By 1950, it was readily apparent that Philadelphia's heyday had come and was going. The Northeast alumni, a giant and tightly knit group of city businessmen with strong affection for their alma mater, felt their school, like most urban schools, was in decline. They began to meet, at first furtively, then publicly. Ironically, in 1951 the Northeast received the Francis Bellamy Award for school of the year. It would be the last year that the school received any national awards.

In the fall of 1956, a rumor ran through the hallways of the Northeast: the school was moving. Northeast student Don Hackney, class of 1957, remembers a sinking feeling in his stomach as news bounced off the lockers. Principal Charles A. Young called all the boys to the auditorium.

“Word was flying around that they were moving the school,” recalled Hackney almost forty years later. “We went to the auditorium, and the principal addressed us. We were respectful gentleman—the Men of the Northeast—so we wouldn't have created any really volatile situation. We listened to the principal, but we were very upset. How could they do this? We didn't want to move. They were going to take our trophies and all the things we'd worked so hard to win and put them in a new place?”

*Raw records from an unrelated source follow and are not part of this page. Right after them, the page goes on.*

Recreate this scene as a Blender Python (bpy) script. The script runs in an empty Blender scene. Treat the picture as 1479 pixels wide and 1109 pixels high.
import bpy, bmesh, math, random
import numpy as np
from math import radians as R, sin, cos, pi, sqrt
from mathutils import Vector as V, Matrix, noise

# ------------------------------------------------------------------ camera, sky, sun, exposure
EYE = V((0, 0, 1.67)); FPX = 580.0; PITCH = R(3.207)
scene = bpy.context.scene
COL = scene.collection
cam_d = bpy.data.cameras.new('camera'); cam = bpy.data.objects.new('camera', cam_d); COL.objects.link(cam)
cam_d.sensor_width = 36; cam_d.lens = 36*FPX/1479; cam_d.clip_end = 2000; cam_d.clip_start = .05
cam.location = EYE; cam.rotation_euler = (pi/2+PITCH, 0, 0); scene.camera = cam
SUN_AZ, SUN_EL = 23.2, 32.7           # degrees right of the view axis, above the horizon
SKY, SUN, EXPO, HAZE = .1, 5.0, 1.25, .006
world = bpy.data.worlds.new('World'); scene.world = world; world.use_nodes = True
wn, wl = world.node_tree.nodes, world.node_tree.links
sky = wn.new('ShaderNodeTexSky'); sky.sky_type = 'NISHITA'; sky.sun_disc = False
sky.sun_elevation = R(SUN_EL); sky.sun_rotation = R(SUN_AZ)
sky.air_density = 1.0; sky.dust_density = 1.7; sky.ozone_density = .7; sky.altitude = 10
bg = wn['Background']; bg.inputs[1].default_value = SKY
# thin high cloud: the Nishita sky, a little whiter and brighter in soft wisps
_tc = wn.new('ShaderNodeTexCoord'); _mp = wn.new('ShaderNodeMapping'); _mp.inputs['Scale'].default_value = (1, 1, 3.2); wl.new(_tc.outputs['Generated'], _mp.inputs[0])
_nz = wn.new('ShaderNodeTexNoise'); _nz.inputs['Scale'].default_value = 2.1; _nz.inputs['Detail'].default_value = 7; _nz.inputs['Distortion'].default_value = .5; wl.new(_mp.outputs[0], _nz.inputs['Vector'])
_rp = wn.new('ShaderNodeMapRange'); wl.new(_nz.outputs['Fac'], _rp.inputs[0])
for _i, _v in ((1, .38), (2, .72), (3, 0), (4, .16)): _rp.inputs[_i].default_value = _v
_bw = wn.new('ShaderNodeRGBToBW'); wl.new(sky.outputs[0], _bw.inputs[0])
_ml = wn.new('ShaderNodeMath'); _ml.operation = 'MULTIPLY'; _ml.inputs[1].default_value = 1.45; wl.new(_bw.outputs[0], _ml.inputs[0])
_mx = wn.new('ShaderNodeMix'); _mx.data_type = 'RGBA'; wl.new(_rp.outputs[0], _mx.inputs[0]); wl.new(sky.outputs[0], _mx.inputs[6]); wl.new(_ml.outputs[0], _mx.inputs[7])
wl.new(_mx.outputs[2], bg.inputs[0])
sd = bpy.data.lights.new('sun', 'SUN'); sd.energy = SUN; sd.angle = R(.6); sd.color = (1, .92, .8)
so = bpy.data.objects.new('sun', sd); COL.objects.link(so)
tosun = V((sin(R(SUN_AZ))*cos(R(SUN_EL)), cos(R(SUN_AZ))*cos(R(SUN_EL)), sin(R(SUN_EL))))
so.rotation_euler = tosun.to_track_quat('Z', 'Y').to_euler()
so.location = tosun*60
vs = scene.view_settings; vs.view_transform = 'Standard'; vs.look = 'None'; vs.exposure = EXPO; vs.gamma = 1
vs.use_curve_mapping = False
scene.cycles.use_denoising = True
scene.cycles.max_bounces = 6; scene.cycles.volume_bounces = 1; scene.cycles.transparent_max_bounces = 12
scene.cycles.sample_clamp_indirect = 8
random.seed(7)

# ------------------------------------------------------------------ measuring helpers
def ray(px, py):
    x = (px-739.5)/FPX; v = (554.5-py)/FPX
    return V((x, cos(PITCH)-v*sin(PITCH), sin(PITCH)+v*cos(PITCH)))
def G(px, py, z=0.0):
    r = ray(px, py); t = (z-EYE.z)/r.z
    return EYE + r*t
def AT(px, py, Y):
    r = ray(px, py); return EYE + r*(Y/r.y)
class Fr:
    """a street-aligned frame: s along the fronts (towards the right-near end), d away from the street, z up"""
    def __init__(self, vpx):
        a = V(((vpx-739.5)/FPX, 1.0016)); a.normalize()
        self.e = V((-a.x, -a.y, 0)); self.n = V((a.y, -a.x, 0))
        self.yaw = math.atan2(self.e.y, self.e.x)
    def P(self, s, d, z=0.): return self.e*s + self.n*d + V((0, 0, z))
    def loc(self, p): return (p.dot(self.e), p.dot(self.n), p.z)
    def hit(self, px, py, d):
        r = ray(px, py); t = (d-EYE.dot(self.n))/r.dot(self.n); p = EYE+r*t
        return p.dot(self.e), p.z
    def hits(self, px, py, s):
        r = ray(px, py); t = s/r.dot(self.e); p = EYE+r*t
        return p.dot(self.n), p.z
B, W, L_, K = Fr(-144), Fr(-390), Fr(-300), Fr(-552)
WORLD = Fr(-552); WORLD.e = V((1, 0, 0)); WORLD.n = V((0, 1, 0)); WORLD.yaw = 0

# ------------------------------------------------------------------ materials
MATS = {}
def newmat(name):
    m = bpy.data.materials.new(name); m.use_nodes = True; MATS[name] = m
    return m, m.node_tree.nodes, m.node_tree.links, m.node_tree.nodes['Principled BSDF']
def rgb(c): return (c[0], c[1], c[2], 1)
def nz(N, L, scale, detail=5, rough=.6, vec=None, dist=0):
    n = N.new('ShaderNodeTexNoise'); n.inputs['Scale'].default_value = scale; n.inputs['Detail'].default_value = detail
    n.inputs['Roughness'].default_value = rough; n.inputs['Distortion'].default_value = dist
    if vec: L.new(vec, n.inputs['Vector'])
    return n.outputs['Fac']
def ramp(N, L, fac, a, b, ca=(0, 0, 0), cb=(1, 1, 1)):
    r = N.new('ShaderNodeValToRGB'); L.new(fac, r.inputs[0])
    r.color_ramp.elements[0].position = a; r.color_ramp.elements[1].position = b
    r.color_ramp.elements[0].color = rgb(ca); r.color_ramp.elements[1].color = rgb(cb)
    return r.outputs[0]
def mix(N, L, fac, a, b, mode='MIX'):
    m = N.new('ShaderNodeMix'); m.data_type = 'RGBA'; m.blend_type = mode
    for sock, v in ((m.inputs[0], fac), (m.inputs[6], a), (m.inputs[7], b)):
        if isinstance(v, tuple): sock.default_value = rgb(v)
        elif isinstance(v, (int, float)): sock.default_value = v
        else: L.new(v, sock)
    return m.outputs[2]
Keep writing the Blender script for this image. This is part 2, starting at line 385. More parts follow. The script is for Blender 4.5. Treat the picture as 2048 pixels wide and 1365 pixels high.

It was true. The school's powerful alumni had been meeting since 1952 to plan the school's move. They had lobbied city officials and the board of education members, many of whom were Northeast alumni themselves. They gave two reasons for the move.

First, they complained that the school at Eighth and Lehigh was old and deteriorating, and that a new building was needed. Second, they deemed the building overcrowded, with enrollment bursting and projected to increase. Students needed the space offered only in the suburbs, they said. They found a plot of land ten miles north. They used their powerful connections to make their voices heard.

In truth, records show the school's population was actually declining. What they didn't mention in the public record was that the neighborhood was changing rapidly, and in the eyes of the Northeast alumni, for the worse. Old yearbooks show a steady increase in African American enrollment starting in the late 1940s. By the 1950s nearly half of the student body was black. They replaced students from white families who were moving to the suburbs.

Records show the plan for a new building was hatched officially on March 11, 1953, when Frederick C. Fiechter, president of the Northeast Alumni Association, submitted a proposal to the school board. In May 1953, the new site was purchased for $500,000. One year later, the school board authorized $6 million for the new forty-three-acre Northeast school. At the time, $6 million was considered an extravagant amount of money for a new building. Construction began at Cottman and Algon.

The alumni had cited the school's deteriorating condition in arguing for a new building. However, after the alumni secured the new building, the city voted to keep the old Northeast School open anyway. The school left behind would not close; it would be renamed Thomas Edison High School, and it would serve the mostly black neighborhood. It was a fifty-year-old structure in desperate need of repair, but almost all the money would go to the new school.

William H. Loesche, chair of the school board's business committee, was a lone voice at a 1954 school board meeting when he called the new building a “luxury.” “We should possibly be spending this money on replacing and repairing some of our older buildings in the city,” Loesche noted in the
Bulletin
. The article went on to say: “But other members overrode his objections.”

The physical moving of a school is, in fact, not that unusual. Northeast traces its history back to a Girard Street location, in the 1880s, when it was an annex to Central High School, a school that had also moved several times as late as 1938. However, when a school moves, it usually brings its students with it. Under school district policy, students from the Eighth and Lehigh neighborhood were too far away to be allowed to attend the new Northeast building. The new school was sectioned off for its new neighbors—white residents who had fled the inner city for the suburbs.